When some family and friends ask about the dramatic change in our granddaughter, I’m freely able to tell them that just saying the name of Jesus set her free from emotional bondage. (She is not yet professing faith, but she is no longer depressed and suicidal.)

With others I don’t feel the same freedom. For a while, I felt guilty that I was not sharing the power of Christ or glorifying Him with what has happened, but at the same time tried to be very careful not to misplace the credit elsewhere. Then God reminded me that it is not wise to “cast pearls before swine” and even though I cringe at that figure of speech, I know that a few people in our family would simply scoff, not glorify the Lord.

In fact, some of them think Christians, including me and maybe especially me, are foolish and weak, mere nothings in their scale of who is important. What we believe is put down, and one of them has called our faith “crazy” and of no value.

This morning my reading is at the end of 1 Corinthians 1, and a passage that used to bother me. I didn’t want to be included among the people that it describes. Now, I know that I am, and instead of feeling put down, these words are a blessing and a comfort:

“God has chosen the foolish things of the world to put to shame the wise, and God has chosen the weak things of the world to put to shame the things which are mighty; and the base things of the world and the things which are despised God has chosen, and the things which are not, to bring to nothing the things that are, that no flesh should glory in His presence. But of Him you are in Christ Jesus, who became for us wisdom from God—and righteousness and sanctification and redemption—that, as it is written, 'He who glories, let him glory in the Lord.'”


Whenever I am considered foolish, weak, base, and nothing, even by my own family, these thoughts ought to come to mind. It is of no consequence what people think—God chose me to be His child. He uses me to do His will, and allows me to share in His work, but the best part is that I can honestly glorify Him for all that He does and is doing.

The world’s wise wouldn’t do that. They would take all the credit because they cannot help it. This is the way of the world. The mighty boast in their strength, the wise in their wisdom, the wealthy in their bank account, and so on. Those who think this way (and I used to also) forget or ignore that all they have and do will pass away. Whatever a person takes pride in, from good looks to good marks, from high wages to a fancy house, from being quick with their tongue to the ability to manipulate others, all that will fade away. Only eternal things last.

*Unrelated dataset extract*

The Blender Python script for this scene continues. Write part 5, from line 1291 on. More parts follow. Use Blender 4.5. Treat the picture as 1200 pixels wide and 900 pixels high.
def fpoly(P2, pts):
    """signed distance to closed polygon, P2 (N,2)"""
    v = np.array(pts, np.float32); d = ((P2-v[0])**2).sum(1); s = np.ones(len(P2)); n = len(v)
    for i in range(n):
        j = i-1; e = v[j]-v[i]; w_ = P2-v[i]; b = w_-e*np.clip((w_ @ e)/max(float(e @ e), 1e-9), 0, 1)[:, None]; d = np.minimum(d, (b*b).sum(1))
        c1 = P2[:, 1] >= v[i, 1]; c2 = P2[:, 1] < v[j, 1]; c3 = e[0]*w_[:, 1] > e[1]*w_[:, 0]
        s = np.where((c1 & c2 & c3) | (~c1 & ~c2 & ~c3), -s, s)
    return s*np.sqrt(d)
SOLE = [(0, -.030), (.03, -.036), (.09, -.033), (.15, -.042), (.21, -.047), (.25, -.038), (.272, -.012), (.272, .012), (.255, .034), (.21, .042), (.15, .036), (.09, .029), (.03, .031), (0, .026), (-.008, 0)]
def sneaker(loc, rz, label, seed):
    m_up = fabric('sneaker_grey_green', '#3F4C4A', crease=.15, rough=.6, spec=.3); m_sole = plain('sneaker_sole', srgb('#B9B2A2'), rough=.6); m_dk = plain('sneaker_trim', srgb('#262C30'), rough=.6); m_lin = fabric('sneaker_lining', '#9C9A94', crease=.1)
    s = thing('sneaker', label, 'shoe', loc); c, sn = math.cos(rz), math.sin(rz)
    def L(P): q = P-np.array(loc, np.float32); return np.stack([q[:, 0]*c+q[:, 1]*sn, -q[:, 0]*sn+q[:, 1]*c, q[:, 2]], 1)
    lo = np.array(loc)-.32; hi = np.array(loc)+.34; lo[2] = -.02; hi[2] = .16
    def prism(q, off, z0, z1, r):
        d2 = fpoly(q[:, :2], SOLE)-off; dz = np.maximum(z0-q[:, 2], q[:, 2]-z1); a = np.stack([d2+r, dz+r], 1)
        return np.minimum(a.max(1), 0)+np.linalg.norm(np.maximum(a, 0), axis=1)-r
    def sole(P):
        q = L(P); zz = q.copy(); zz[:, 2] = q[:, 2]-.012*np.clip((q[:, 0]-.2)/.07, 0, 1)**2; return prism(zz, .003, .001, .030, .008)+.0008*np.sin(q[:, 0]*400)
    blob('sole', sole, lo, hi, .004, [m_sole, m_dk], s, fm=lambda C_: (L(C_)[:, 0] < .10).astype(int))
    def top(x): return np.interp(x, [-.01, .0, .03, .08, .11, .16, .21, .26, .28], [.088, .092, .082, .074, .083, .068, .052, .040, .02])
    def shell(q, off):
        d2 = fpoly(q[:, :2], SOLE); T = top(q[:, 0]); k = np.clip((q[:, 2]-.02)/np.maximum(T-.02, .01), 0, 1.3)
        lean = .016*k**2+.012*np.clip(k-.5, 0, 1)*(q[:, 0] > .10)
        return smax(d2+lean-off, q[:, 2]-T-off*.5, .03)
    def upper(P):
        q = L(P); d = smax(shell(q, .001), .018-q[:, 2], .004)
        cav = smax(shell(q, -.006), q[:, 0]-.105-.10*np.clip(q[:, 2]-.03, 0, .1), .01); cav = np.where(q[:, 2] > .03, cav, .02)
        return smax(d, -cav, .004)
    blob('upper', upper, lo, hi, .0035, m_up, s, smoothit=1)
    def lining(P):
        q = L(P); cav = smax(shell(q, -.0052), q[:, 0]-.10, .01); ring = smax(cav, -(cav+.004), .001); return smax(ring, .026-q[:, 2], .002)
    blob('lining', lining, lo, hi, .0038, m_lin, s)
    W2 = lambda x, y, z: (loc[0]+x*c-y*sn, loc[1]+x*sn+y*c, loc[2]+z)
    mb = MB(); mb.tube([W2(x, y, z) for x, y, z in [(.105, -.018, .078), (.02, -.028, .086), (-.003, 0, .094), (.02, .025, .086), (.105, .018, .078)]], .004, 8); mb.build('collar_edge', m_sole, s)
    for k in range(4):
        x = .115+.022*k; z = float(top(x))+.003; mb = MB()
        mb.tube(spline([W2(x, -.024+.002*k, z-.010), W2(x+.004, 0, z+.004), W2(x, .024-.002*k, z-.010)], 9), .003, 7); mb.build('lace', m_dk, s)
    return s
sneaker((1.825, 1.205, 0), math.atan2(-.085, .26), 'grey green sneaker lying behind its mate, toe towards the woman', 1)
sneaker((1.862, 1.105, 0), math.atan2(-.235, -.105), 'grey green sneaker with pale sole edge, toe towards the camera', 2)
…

Last week someone called me a name, in the same breath giving me credit for something Jesus did. I felt that person’s disdain toward me, and was surprised at my reaction; I smiled. I even thought of 1 Corinthians and how God says the world will react to His people.

Sure, there’s a bit of a sting to being called a name, and a bigger hesitation to think “swine” about the person who said it, but more than those things, I refuse even the most reluctant attempt to glorify me from anyone, especially a person who scoffs at Jesus and refuses to give Him credit for anything.

The psalmist says that the kings of the earth mock God, but God isn’t concerned. In fact, “He who sits in the heavens shall laugh.” He has set His Son over all, and the fact of His lordship is established. It doesn’t matter that they refuse to acknowledge Him right now, because someday, “at the name of Jesus every knee will bow . . . and every tongue confess that Jesus Christ is Lord, to the glory of the God the Father” whether they do it willingly or not.

So while I don’t like being despised or thought foolish—no matter. What’s more important is what people think of Jesus, and if they don’t honor Him now, the Bible assures me that His turn is coming!